December 21st, 2007 at 2:50 am
Considering the behavior of air-dodging diagonally into the ground is being “fixed” in SSBB, I would think that means it was not truly intended behavior in SSBM.
December 21st, 2007 at 10:38 am
Well, obviously the only proper stance on a glitch is to use it or lose to it (assuming it’s good, which it is). And yeah, we can’t be sure which of us is right unless we asked the developers, and I just don’t know Japanese.
Anyway, this particular line of conversation lies in one of those “differences of opinion” areas which are made pointless by a lack of adequate knowledge to determine who is correct through factual evidence. Or something.
Bad grammar on my part there, I think.
April 13th, 2008 at 9:26 pm
And funny enough, after a very brief search we find on Youtube a video of Infinite Combos. Some of the combos if you watch run into the 900s.
http://www.youtube.com/watch?v=JjHsT4nTigA&feature=related
April 14th, 2008 at 1:38 am
PLG:
1) Are you answering someone in particular?

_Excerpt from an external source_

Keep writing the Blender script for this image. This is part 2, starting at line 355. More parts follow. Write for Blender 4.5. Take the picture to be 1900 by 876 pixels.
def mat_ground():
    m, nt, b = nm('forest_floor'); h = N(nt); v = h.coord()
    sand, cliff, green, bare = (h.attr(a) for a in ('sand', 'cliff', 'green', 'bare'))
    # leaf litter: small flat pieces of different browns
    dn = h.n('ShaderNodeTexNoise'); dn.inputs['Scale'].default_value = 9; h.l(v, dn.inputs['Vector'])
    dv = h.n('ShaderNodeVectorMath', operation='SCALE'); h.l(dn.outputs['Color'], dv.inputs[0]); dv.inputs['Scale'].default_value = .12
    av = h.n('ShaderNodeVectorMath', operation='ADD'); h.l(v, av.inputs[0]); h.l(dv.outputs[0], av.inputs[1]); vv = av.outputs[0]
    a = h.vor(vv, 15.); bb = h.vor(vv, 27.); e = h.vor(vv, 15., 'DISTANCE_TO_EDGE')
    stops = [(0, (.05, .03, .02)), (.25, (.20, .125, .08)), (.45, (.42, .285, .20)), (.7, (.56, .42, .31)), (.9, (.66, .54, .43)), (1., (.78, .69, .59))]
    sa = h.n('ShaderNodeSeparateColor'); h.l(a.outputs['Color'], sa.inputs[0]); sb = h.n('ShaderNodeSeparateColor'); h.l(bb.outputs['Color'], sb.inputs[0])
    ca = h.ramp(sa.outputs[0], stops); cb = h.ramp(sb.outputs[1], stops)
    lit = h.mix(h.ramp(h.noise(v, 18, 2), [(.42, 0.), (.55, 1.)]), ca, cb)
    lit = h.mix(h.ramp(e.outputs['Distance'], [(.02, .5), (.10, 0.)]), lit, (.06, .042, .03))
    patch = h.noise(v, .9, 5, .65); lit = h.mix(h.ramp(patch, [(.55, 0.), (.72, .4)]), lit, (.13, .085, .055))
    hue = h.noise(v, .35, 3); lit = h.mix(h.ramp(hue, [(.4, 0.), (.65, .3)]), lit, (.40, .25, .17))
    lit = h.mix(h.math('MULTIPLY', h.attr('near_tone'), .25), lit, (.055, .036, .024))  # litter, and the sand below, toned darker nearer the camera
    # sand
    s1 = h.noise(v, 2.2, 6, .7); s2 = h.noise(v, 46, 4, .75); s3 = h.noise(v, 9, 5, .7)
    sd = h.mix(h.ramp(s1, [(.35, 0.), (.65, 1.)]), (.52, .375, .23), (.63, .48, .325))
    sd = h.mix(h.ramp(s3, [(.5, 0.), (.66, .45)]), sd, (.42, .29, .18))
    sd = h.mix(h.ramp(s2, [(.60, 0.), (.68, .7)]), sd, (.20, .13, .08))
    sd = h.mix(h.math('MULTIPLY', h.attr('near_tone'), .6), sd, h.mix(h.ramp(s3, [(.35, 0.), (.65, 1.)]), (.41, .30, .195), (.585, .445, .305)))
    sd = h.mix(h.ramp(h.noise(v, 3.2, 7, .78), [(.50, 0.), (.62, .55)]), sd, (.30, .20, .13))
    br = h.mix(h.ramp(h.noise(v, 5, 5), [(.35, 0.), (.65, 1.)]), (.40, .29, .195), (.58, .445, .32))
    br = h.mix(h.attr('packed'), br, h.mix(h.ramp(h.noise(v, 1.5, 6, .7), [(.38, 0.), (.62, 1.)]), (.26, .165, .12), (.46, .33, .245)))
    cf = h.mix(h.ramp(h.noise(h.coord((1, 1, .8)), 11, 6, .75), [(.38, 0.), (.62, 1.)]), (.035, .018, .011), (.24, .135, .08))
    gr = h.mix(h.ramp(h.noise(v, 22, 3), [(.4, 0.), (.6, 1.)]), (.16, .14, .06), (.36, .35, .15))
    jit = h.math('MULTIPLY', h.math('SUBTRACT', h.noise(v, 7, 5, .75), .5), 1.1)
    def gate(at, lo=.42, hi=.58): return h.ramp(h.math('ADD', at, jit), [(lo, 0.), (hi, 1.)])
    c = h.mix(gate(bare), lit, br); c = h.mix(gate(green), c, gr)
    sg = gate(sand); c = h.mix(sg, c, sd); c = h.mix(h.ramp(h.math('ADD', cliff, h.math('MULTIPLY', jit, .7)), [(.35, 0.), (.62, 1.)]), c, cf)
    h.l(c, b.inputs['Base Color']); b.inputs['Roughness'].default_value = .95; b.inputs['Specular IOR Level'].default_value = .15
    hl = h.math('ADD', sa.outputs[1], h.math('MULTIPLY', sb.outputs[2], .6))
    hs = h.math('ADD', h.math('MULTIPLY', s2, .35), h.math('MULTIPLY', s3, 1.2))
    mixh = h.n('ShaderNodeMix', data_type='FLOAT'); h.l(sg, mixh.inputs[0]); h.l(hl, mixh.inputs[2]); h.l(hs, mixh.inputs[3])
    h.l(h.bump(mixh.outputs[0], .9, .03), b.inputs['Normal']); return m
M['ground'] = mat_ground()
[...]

2) Do you know that those infinite comobs, are not technically infinite? Even in the very first one in the video you can see the safe-guard where the victim flips out of the combo after a lot of hits. These infinites are merely “very long and damaging combos” as opposed to infinites. If you know all that, then it’s ok to go back to calling them infinites, since that’s the accepted slang.
3) Do you know that the original article is about a different game entirely? (GGXX, not MvC2.) Maybe you know this, but just checking.
July 21st, 2008 at 12:14 am
Well even though ggxx is good balanced, its kinda bad for players ’cause its so overcomplicated that alot of players would avoid that. It is quite interesting, I admit. But I like Fighting games with easier systems more.